Murthwaite

SDB Popularity Ranking: 21944

Last name: Murthwaite

SDB Popularity ranking: 21944

This well known Northern surname is of Old Scandinavian origin, and is in most cases a locational surname deriving from one of the places called Smaithwaite in Cumberland, in Keswick and in Lamplugh, although there are also minor places in Westmorland and Northern Lancashire so called, which may have given rise to the modern surname. The name derives from the Old Norse "smar", small, with "thveit", meadow, piece of land; the latter element, with the Old Danish "thwet", is found most frequently in the north-west of England, where its meaning is generally "clearing in woodland, meadow-land, paddock or close". Many of the placenames with "thwait(e)" as a second element are late, such as the two Smallthwaites in Cumberland, neither recorded before 1611, but probably identical in origin to the earlier Smaithwaites.
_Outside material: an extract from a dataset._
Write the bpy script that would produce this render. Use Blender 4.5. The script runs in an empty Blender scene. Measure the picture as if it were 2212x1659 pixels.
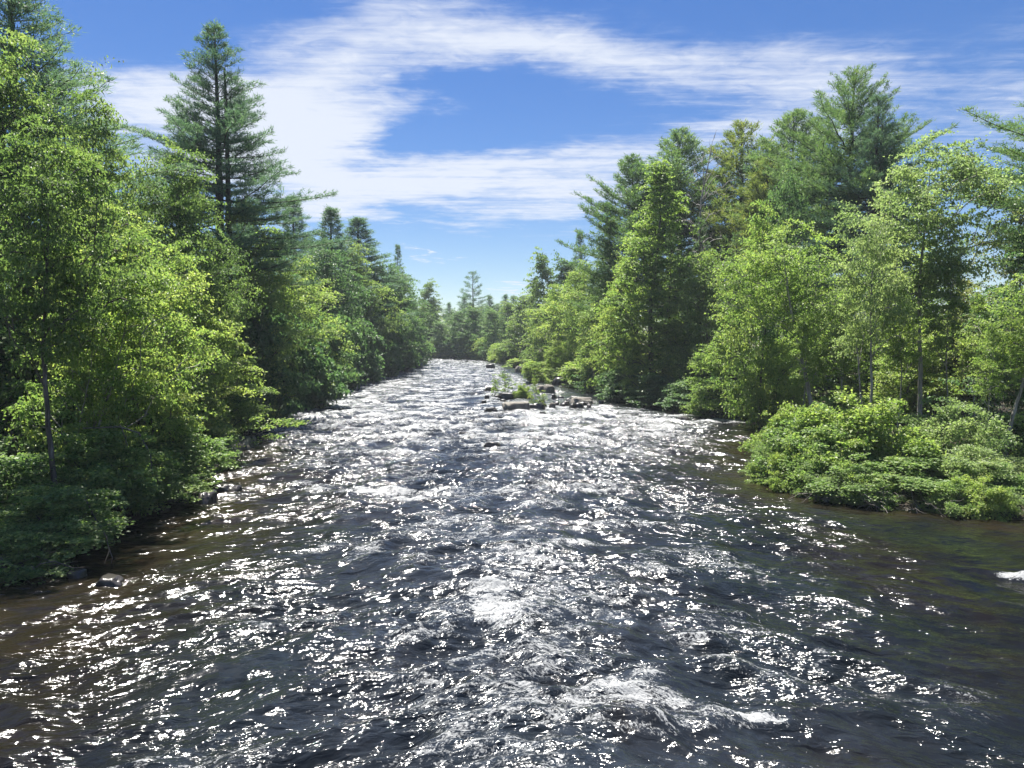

The surname has a number of modern forms, ranging from Smurthwaite and Smorthwaite to Smorfit, Smurfit and Smallthwaite, and the name development includes: Smirthwait (1562, Durham); Smaytwhat (1563, Cumberland); Smartwhat (1505, Durham); and Smorthwhat (1632, Lancashire). Recordings from Church Registers include: the marriage of Dorothy Smurthwaite and Richard Morgin in Gainford, County Durham, on October 21st 1604, and the marriage of Thomas Smurthwaite and Janet Calvert at Crosthwaite, Cumberland, on April 22nd 1657. The first recorded spelling of the family name is shown to be that of Henry de Smethwayt, which was dated 1285, witness in the "Assize Court Rolls of Lancashire", during the reign of King Edward 1, known as "The Hammer of the Scots", 1272 - 1307. Surnames became necessary when governments introduced personal taxation. In England this was known as Poll Tax. Throughout the centuries, surnames in every country have continued to "develop" often leading to astonishing variants of the original spelling.